→ **TASK STATEMENT**: Return every line below in which "script" appears.

→ **RECORDS FOR THE EXERCISE**:
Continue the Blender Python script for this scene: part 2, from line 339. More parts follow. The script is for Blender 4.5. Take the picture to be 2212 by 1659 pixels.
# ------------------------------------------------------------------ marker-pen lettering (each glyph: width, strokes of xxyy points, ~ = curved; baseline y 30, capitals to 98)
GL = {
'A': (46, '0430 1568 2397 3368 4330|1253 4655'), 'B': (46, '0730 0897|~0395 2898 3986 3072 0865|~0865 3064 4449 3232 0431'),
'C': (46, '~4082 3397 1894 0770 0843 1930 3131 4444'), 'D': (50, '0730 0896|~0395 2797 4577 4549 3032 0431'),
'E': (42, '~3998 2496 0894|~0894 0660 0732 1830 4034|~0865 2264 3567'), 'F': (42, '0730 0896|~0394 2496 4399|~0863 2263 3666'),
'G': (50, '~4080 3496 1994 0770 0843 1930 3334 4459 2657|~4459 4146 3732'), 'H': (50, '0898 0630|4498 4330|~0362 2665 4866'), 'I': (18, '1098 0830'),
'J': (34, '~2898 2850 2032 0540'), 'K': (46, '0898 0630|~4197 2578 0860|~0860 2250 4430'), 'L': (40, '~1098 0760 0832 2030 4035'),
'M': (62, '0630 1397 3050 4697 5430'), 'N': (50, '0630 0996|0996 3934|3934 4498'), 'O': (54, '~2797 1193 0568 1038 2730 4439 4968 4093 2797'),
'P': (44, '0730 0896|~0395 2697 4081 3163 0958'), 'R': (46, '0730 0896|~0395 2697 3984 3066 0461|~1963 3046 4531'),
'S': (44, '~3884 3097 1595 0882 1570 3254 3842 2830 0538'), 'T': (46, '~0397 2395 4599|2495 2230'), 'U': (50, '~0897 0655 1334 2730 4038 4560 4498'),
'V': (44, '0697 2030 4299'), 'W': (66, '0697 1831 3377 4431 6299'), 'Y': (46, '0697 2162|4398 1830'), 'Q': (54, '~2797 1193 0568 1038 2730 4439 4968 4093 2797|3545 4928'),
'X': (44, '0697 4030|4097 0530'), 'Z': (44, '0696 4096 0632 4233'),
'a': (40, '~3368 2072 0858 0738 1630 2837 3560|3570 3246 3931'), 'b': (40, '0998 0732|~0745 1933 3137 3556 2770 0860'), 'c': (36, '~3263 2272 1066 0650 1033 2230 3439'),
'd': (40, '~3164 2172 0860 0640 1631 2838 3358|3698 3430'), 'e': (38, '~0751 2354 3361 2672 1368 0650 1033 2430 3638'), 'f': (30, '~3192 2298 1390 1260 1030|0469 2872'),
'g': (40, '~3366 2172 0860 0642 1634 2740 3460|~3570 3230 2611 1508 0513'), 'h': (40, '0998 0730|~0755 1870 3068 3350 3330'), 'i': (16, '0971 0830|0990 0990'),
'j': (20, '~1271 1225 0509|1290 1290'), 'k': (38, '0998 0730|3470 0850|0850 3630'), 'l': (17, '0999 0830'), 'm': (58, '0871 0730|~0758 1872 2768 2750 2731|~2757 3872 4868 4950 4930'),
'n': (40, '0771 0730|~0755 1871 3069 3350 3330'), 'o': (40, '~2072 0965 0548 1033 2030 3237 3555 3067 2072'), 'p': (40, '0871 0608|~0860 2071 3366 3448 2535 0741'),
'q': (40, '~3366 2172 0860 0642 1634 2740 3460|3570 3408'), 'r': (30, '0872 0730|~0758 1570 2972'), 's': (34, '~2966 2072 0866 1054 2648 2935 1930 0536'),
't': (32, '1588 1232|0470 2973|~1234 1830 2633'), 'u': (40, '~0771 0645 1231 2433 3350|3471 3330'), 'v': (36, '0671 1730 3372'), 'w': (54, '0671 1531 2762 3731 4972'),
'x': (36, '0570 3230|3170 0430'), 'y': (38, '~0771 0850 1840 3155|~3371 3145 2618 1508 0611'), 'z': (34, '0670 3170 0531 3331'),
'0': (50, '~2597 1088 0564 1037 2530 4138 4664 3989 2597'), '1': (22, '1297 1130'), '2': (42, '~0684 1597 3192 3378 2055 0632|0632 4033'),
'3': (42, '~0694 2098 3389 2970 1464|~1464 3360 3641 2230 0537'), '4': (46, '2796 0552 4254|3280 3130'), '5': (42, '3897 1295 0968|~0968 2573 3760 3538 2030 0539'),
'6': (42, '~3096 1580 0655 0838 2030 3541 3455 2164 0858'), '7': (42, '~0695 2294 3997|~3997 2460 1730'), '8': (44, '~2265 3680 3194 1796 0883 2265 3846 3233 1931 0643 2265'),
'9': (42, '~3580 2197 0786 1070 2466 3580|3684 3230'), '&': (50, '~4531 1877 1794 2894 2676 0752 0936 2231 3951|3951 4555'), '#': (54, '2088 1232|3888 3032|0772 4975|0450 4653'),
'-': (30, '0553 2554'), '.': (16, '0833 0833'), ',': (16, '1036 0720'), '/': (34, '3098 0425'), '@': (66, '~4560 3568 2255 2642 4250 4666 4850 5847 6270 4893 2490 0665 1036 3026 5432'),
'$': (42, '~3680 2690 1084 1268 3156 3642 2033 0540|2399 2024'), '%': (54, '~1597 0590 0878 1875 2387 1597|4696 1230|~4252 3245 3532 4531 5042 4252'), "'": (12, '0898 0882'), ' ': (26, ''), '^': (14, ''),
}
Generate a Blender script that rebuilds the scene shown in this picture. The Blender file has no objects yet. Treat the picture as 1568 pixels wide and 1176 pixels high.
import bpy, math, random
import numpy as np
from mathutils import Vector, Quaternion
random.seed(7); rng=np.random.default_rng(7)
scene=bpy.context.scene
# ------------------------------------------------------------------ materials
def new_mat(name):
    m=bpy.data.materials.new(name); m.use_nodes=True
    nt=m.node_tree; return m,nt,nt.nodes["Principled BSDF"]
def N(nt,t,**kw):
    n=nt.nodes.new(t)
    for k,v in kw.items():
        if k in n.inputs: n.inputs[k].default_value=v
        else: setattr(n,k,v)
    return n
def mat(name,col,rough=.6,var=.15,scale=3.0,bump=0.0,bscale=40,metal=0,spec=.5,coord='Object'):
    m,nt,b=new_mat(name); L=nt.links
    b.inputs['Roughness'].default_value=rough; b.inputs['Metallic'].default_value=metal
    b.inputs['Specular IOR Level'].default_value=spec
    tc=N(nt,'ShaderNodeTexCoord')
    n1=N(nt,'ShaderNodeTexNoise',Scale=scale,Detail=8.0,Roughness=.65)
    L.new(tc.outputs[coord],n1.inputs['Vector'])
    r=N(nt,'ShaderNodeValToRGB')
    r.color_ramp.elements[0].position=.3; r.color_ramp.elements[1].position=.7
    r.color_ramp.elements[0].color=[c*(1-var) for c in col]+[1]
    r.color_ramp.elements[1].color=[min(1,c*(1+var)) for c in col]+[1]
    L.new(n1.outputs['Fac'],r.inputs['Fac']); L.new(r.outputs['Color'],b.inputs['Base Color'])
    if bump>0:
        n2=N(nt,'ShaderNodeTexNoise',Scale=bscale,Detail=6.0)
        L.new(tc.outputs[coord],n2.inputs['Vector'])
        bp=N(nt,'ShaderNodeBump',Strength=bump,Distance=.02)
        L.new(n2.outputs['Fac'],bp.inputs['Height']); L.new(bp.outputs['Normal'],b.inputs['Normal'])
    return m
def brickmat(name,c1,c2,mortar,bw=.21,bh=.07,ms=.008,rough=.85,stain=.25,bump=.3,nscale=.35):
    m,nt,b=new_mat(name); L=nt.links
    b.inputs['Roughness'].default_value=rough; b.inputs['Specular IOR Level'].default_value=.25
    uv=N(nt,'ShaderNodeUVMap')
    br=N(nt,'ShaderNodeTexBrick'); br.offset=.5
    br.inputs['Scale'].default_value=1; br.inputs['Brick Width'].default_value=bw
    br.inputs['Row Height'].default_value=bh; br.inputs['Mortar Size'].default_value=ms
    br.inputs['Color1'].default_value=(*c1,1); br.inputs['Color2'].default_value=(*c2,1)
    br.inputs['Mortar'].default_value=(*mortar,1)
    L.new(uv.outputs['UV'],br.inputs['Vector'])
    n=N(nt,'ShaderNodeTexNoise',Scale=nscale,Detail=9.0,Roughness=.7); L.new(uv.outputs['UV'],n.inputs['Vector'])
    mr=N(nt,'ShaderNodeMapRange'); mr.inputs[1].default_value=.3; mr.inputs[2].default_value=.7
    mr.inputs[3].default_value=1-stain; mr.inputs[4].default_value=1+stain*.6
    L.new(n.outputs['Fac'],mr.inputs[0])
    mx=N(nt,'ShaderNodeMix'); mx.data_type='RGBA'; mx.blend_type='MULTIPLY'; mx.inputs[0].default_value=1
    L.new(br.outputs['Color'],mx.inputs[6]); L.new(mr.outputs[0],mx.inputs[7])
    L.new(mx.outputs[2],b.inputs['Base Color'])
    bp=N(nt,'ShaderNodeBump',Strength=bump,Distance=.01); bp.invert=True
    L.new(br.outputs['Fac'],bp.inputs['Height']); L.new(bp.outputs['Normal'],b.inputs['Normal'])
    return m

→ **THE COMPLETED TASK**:
Continue the Blender Python script for this scene: part 2, from line 339. More parts follow. The script is for Blender 4.5. Take the picture to be 2212 by 1659 pixels.
Generate a Blender script that rebuilds the scene shown in this picture. The Blender file has no objects yet. Treat the picture as 1568 pixels wide and 1176 pixels high.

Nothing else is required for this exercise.